[START OF Dataset extract]
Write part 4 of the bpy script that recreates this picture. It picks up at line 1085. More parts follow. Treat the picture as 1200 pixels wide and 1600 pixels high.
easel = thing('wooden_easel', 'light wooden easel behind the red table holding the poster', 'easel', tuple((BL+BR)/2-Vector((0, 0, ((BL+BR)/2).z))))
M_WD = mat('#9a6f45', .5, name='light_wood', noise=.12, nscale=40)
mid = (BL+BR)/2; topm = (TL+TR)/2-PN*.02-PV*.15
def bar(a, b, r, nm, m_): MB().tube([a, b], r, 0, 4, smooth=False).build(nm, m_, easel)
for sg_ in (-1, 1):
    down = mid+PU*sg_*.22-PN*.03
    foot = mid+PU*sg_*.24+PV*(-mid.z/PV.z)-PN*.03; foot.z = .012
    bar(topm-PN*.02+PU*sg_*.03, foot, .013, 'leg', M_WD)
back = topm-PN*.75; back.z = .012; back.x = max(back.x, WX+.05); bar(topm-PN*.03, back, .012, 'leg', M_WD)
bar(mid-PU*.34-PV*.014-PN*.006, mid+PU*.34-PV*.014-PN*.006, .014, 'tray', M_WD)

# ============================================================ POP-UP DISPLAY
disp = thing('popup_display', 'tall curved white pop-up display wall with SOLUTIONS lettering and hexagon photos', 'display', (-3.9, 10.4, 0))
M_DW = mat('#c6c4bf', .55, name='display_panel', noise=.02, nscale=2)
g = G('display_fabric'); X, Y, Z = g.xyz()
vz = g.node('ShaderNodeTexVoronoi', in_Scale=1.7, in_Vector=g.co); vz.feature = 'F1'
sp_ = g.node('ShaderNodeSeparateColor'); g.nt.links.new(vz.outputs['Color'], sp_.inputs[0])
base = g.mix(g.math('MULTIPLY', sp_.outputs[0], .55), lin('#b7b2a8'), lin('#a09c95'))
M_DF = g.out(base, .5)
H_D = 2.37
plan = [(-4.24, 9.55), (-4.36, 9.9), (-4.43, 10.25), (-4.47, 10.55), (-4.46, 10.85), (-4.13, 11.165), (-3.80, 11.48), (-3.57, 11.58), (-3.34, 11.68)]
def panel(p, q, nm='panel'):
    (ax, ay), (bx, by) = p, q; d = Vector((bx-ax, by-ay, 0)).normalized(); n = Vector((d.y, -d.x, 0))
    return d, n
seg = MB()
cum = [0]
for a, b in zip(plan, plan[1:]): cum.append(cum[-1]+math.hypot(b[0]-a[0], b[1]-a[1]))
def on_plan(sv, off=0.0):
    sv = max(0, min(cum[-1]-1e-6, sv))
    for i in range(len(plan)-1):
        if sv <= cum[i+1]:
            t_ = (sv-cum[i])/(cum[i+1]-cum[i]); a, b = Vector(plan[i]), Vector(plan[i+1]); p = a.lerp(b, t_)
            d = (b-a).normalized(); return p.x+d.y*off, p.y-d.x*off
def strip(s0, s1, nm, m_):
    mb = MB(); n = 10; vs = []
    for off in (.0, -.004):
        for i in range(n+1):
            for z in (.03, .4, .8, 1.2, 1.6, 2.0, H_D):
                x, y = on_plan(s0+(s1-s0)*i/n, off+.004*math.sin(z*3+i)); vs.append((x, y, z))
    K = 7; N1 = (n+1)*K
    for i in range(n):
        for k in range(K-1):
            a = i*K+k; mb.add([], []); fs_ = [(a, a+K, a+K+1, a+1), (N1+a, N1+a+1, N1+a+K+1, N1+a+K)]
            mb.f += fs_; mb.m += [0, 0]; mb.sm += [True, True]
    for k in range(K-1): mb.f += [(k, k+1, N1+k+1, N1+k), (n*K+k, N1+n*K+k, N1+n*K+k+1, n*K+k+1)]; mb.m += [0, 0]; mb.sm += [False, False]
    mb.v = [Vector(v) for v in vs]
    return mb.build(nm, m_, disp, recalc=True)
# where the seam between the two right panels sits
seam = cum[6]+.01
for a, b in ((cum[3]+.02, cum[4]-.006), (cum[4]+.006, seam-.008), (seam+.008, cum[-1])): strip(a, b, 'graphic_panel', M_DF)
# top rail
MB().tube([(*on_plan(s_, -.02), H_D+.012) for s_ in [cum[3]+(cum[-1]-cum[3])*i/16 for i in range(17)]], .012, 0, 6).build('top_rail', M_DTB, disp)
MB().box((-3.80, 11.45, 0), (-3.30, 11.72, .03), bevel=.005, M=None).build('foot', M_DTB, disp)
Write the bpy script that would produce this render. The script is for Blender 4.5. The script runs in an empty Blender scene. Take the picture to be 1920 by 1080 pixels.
[END OF Dataset extract]
» **Description of the task**:
Write out the full listing, keeping every line exactly as it is.

» **Answer to this task**:
Write part 4 of the bpy script that recreates this picture. It picks up at line 1085. More parts follow. Treat the picture as 1200 pixels wide and 1600 pixels high.
easel = thing('wooden_easel', 'light wooden easel behind the red table holding the poster', 'easel', tuple((BL+BR)/2-Vector((0, 0, ((BL+BR)/2).z))))
M_WD = mat('#9a6f45', .5, name='light_wood', noise=.12, nscale=40)
mid = (BL+BR)/2; topm = (TL+TR)/2-PN*.02-PV*.15
def bar(a, b, r, nm, m_): MB().tube([a, b], r, 0, 4, smooth=False).build(nm, m_, easel)
for sg_ in (-1, 1):
    down = mid+PU*sg_*.22-PN*.03
    foot = mid+PU*sg_*.24+PV*(-mid.z/PV.z)-PN*.03; foot.z = .012
    bar(topm-PN*.02+PU*sg_*.03, foot, .013, 'leg', M_WD)
back = topm-PN*.75; back.z = .012; back.x = max(back.x, WX+.05); bar(topm-PN*.03, back, .012, 'leg', M_WD)
bar(mid-PU*.34-PV*.014-PN*.006, mid+PU*.34-PV*.014-PN*.006, .014, 'tray', M_WD)

# ============================================================ POP-UP DISPLAY
disp = thing('popup_display', 'tall curved white pop-up display wall with SOLUTIONS lettering and hexagon photos', 'display', (-3.9, 10.4, 0))
M_DW = mat('#c6c4bf', .55, name='display_panel', noise=.02, nscale=2)
g = G('display_fabric'); X, Y, Z = g.xyz()
vz = g.node('ShaderNodeTexVoronoi', in_Scale=1.7, in_Vector=g.co); vz.feature = 'F1'
sp_ = g.node('ShaderNodeSeparateColor'); g.nt.links.new(vz.outputs['Color'], sp_.inputs[0])
base = g.mix(g.math('MULTIPLY', sp_.outputs[0], .55), lin('#b7b2a8'), lin('#a09c95'))
M_DF = g.out(base, .5)
H_D = 2.37
plan = [(-4.24, 9.55), (-4.36, 9.9), (-4.43, 10.25), (-4.47, 10.55), (-4.46, 10.85), (-4.13, 11.165), (-3.80, 11.48), (-3.57, 11.58), (-3.34, 11.68)]
def panel(p, q, nm='panel'):
    (ax, ay), (bx, by) = p, q; d = Vector((bx-ax, by-ay, 0)).normalized(); n = Vector((d.y, -d.x, 0))
    return d, n
seg = MB()
cum = [0]
for a, b in zip(plan, plan[1:]): cum.append(cum[-1]+math.hypot(b[0]-a[0], b[1]-a[1]))
def on_plan(sv, off=0.0):
    sv = max(0, min(cum[-1]-1e-6, sv))
    for i in range(len(plan)-1):
        if sv <= cum[i+1]:
            t_ = (sv-cum[i])/(cum[i+1]-cum[i]); a, b = Vector(plan[i]), Vector(plan[i+1]); p = a.lerp(b, t_)
            d = (b-a).normalized(); return p.x+d.y*off, p.y-d.x*off
def strip(s0, s1, nm, m_):
    mb = MB(); n = 10; vs = []
    for off in (.0, -.004):
        for i in range(n+1):
            for z in (.03, .4, .8, 1.2, 1.6, 2.0, H_D):
                x, y = on_plan(s0+(s1-s0)*i/n, off+.004*math.sin(z*3+i)); vs.append((x, y, z))
    K = 7; N1 = (n+1)*K
    for i in range(n):
        for k in range(K-1):
            a = i*K+k; mb.add([], []); fs_ = [(a, a+K, a+K+1, a+1), (N1+a, N1+a+1, N1+a+K+1, N1+a+K)]
            mb.f += fs_; mb.m += [0, 0]; mb.sm += [True, True]
    for k in range(K-1): mb.f += [(k, k+1, N1+k+1, N1+k), (n*K+k, N1+n*K+k, N1+n*K+k+1, n*K+k+1)]; mb.m += [0, 0]; mb.sm += [False, False]
    mb.v = [Vector(v) for v in vs]
    return mb.build(nm, m_, disp, recalc=True)
# where the seam between the two right panels sits
seam = cum[6]+.01
for a, b in ((cum[3]+.02, cum[4]-.006), (cum[4]+.006, seam-.008), (seam+.008, cum[-1])): strip(a, b, 'graphic_panel', M_DF)
# top rail
MB().tube([(*on_plan(s_, -.02), H_D+.012) for s_ in [cum[3]+(cum[-1]-cum[3])*i/16 for i in range(17)]], .012, 0, 6).build('top_rail', M_DTB, disp)
MB().box((-3.80, 11.45, 0), (-3.30, 11.72, .03), bevel=.005, M=None).build('foot', M_DTB, disp)
Write the bpy script that would produce this render. The script is for Blender 4.5. The script runs in an empty Blender scene. Take the picture to be 1920 by 1080 pixels.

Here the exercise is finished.